Navy picks 5 Md. firms Designs for new arsenal ship may bring big contract

'Floating missile pad'

A pact for Oceanic could help offset layoffs in Sykesville

July 23, 1996|By Ted Shelsby | Ted Shelsby,SUN STAFF

At least five Maryland defense contractors, including two industry giants, have been selected for the early development work on a new Navy ship that could revolutionize the future of maritime combat, the Pentagon announced yesterday.

Lockheed Martin Corp. in Bethesda and the Oceanic Systems division of Northrop Grumman Corp. in Sykesville head two of five industry teams who will compete for up to $3 billion in work toward a remote-controlled ship armed with more than 500 missiles.

"Essentially, it is a floating missile pad," Dick Paquette, Lockheed Martin's arsenal ship program manager, said of the high-priority vessel the Navy is developing in conjunction with the Pentagon's Defense Advanced Research Projects Agency.

The craft would be designed to support Marines during amphibious landings by firing missiles at tanks and other land targets, enemy aircraft and ships at sea.

The ship would have characteristics of stealth aircraft: It would be difficult to detect with radar.

It would operate with a crew of no more than 50 sailors, and it might not be manned at all, Paquette said.

He said a production contract to the Lockheed Martin team "would be a large program" for the company's plant in Middle River, which has suffered from declining business in recent years and was on the verge of closing. The contract could result in the production of up to 2,500 missile launchers, he said.

The Baltimore County complex already produces rocket launchers used on Navy ships.

Jack Martin, a spokesman for Northrop Grumman, said a new ship contract could help stabilize employment at the company's Sykesville plant.
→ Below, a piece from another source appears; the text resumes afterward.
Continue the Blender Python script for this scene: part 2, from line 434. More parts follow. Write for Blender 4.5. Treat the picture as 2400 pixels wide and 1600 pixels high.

Some workers face the possibility of layoffs next year because the plant lost a government contract to build submarine warfare equipment.

Lt. Col. Joan Ferguson, a spokeswoman for the Department of Defense, said the missile ship program is in the early-design stages. She said that in Phase One, which ends in December, each of the five team members has been awarded $1 million contracts for concept designs.

In Phase Two, which begins in February, the competition will be narrowed to two industry teams, said Donald Hairston, arsenal ship marketing manager for Northrop Grumman.

"That's when we get into the functional design," Hairston said. "That's when we take the outline and do a detailed design."

Members of the Northrop Grumman team include:

National Steel and Shipbuilding Co. in San Diego, which would do the hull construction. It has built 100 military and commercial ships since 1960.

Solipsys in Columbia, which will work on a remote control system that will enable an airplane crew or a field headquarters to launch the ship's missiles.

Vitro Corp. in Rockville, which also will design electronics for the weapon system.

And Band Lavis & Associates Inc., an architectural and marine engineering company in Severna Park, which will be responsible for the early ship hull design.

David Lavis, president of Band Lavis, said a Northrop Grumman team production contract would likely double the size of his 25-employee company.

Hairston said the Sykesville plant, which has about 300 employees, will serve as program manager. It will be responsible for systems integration, the connecting of the components into a working system.

Assuming that the development timetable goes as planned, one of the industry teams will be picked to build a demonstration ship in February 1998. After a test period, a production contract for five arsenal ships is to be awarded at the end of 2001 or early 2002.

"This is a fast-track program," Hairston said.

"From Phase One to Phase Four, which will involve the construction of the demonstration ship, is only 4 1/2 years."

He compared that with the 13 years needed to design and build the Navy's latest destroyer.

Cost is also a factor.

"The Navy has stipulated that a sail-away ship can cost $450 million, but not exceed $500 million," Paquette said. This compares with roughly $4.5 billion for a new aircraft carrier.

Lockheed Martin is teamed with Litton Industries/Ingalls Shipbuilding Co. of Pascagoula, Miss., and Newport News Shipbuilding Co. in Newport, Va.

The other industry teams are headed by General Dynamics Corp.'s Marine/Bath Iron Works in Bath, Maine; Hughes Aircraft Co. in Fullerton, Calif.; and Metro Machine Corp., of Norfolk, Va.